I also used the Warholizer on a picture of my son. I really loved how this turned out as it is one of my favorite subjects to photograph and look at. :-)



Hearts in Nature


JPL2
Originally uploaded by grimaceshaped
This is a picture from the photography contest we did in Popular at Main. I had so much fun creating the photo categories, working on the contest, talking with the photographers, publicizing the event, judging the photos, and hosting the opening reception. The entire thing was such an enriching and educational experience.
This particular photo is of the winners from the 'Hearts in Nature' category, which was my favorite. It is amazing how many things form 'hearts' in nature and otherwise. I have found at least 5 perfect hearts in tar splashed on sidewalks and they are everywhere in leaves and flowers. Once you start noticing them, you realize they are everywhere.

Monday, June 23, 2008

7 1/2 Lifelong Learning Habits

'Play' will be the easiest for me b/c I feel that is what I am always doing. I try to be open to every new experience and I am always willing to explore. I have 2 small children and frequently we will spend an entire afternoon blowing bubbles or trying to catch bugs or making paper flowers, or doing any of the countless other things that fascinate children. Any new experience that presents itself, I am willing to try. (Every time we go to Disney the kids always get their faces painted so I decided to try it the last time and I loved it!)

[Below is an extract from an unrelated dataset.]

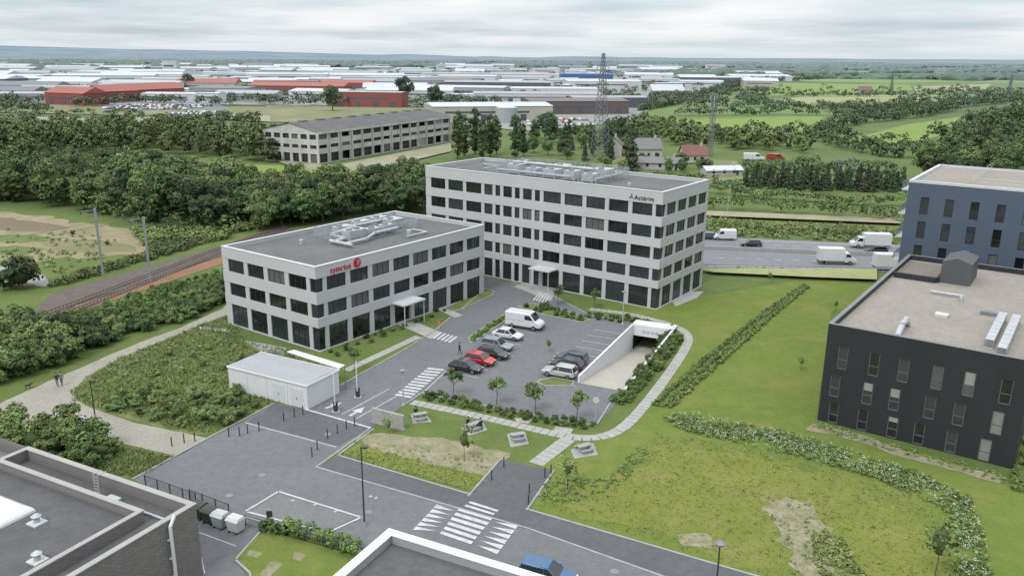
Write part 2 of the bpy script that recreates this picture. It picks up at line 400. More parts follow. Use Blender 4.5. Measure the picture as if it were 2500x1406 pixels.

'Teaching or mentoring' will be the hardest for me b/c I am just not a teacher. I have gotten better over the years just because I have children and must teach them things but I tend to always teach 'down', where I talk to the person like they're an idiot or I do the exact opposite and assume they know everything and just gloss over main points. I also do not have much patience so that makes teaching hard as well. This is something that I will have to continually work on.